The challenge that the project addresses

Refugee women living with disabilities

What is your project doing to respond to this challenge?

Refugee women living with disabilities in Cape Town are trapped in poverty and lack income-generating opportunities, hence, increases the likelihood that they may engage in sex work, begging, and/or exploitative relationships. This project, therefore, brings back the dignity of refugee women with disabilities in Cape Town by providing them with handicraft skills. By skilling them with handcraft skills, the project seeks to remove refugee women with disabilities from begging at traffic lights, trains, and in the central business district of Cape Town. At the moment, the project is made up of 7 refugee mothers with disabilities from different countries. These refugee women with disabilities make baskets, mats, and other handmade artifacts. Of these 7 project members, 3 of them have certificates in art and craft from their home countries and are responsible for training other project women. To this end, the project has managed to remove at least 15 refugee women living with disabilities from begging at traffic lights, in trains, and in the CBD of Cape Town. This project is sustainable because training is provided by project members to other members.
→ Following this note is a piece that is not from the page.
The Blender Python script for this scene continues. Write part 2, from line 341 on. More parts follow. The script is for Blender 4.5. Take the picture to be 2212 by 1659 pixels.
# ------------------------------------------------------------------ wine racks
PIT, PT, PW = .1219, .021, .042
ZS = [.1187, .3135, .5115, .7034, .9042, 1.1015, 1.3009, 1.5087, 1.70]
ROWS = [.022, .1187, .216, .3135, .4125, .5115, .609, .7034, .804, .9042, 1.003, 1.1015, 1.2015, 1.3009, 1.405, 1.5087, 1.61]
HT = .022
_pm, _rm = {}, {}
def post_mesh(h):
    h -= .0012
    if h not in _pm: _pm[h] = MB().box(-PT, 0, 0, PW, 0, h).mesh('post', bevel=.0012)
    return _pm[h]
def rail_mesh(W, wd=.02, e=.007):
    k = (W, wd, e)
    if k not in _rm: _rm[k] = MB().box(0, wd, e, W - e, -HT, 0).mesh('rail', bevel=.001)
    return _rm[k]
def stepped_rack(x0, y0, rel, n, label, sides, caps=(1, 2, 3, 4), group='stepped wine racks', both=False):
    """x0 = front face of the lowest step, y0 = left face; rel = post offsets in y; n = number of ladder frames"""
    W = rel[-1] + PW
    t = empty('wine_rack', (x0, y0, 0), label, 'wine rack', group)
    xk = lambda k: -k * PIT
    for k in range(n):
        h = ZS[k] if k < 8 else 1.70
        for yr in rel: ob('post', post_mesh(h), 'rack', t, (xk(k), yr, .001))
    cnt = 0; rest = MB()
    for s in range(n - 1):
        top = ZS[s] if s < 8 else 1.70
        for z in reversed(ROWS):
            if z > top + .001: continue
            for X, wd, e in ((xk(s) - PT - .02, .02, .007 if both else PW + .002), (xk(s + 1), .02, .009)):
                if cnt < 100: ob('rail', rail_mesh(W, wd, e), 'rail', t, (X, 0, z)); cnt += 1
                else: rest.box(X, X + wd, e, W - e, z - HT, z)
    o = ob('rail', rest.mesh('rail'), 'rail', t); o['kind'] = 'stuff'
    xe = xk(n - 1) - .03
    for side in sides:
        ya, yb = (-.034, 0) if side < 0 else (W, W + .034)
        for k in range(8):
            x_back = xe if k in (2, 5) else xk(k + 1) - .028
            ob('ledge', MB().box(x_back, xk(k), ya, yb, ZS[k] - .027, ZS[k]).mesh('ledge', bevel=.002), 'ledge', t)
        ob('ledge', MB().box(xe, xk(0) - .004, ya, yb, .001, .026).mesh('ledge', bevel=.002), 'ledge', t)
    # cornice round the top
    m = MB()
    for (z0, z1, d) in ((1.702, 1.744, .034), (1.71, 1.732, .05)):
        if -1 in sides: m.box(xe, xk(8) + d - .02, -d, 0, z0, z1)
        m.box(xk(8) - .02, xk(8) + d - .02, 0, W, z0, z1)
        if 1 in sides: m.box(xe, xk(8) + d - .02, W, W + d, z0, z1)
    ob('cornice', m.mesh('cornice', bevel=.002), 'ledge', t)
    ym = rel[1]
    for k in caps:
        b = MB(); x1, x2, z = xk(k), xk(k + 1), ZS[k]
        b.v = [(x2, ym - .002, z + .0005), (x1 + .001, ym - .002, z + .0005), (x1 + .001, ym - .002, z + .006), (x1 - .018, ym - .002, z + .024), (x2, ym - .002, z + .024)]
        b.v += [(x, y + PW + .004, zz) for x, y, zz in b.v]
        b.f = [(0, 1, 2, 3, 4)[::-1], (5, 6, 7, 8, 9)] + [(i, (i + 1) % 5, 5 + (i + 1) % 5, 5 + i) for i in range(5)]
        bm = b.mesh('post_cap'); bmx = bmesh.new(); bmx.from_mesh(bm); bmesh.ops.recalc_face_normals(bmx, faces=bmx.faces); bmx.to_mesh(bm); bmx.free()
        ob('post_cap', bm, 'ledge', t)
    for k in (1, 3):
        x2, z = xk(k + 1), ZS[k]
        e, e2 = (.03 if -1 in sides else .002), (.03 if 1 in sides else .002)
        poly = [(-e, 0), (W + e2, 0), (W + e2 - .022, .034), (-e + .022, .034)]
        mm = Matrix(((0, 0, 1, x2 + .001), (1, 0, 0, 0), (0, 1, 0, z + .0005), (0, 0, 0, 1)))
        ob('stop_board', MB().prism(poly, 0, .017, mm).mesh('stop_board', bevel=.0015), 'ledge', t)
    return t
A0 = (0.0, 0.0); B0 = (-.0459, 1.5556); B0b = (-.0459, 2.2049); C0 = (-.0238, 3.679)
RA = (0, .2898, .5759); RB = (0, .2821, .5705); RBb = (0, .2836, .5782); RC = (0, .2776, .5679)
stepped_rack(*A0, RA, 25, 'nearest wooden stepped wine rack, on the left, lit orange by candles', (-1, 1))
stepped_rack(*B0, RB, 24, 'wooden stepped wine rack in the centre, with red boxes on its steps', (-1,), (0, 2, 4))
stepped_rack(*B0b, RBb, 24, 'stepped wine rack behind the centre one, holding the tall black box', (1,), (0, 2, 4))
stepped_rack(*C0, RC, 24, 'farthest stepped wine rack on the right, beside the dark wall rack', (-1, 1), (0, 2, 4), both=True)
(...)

This project in the media:

https://www.pressreader.com/south-africa/cape-times/20180619/281861529222021

https://www.groundup.org.za/article/help-disabled-children-immigrants/

Describe the project's impact

  • Mobilization of resources to skill and empower refugee women with disabilities.
  • Refugee women with disabilities providing for their families through sewing, making, and selling baskets.
  • Preventing refugee women with disabilities from begging and sex work.
  • Advocating for refugee women with disabilities in community committees.

How will you spend the R20,000 award if you win?

  • Buy 2 extra sewing machines,
  • More material for making more baskets
  • Enlarge and improve the storage facility
  • Improve the marketing strategy
  • Revamp a wheelchair ramp at the project site for the project members and customers who use wheelchairs.

What do you hope to achieve?

  • To reduce poverty and lack of livelihood opportunities among refugee women with disabilities in Cape Town.
  • To restore the dignity of refugee women with disabilities, thus, equipping them with skills that will take them off the street corners, traffic lights, trains, and the central business district of Cape Town.
  • Equip more refuge women living with disabilities with handwork skills in Cape Town.
  • Reducing high competition over scarce resources among poorer communities leading to xenophobia.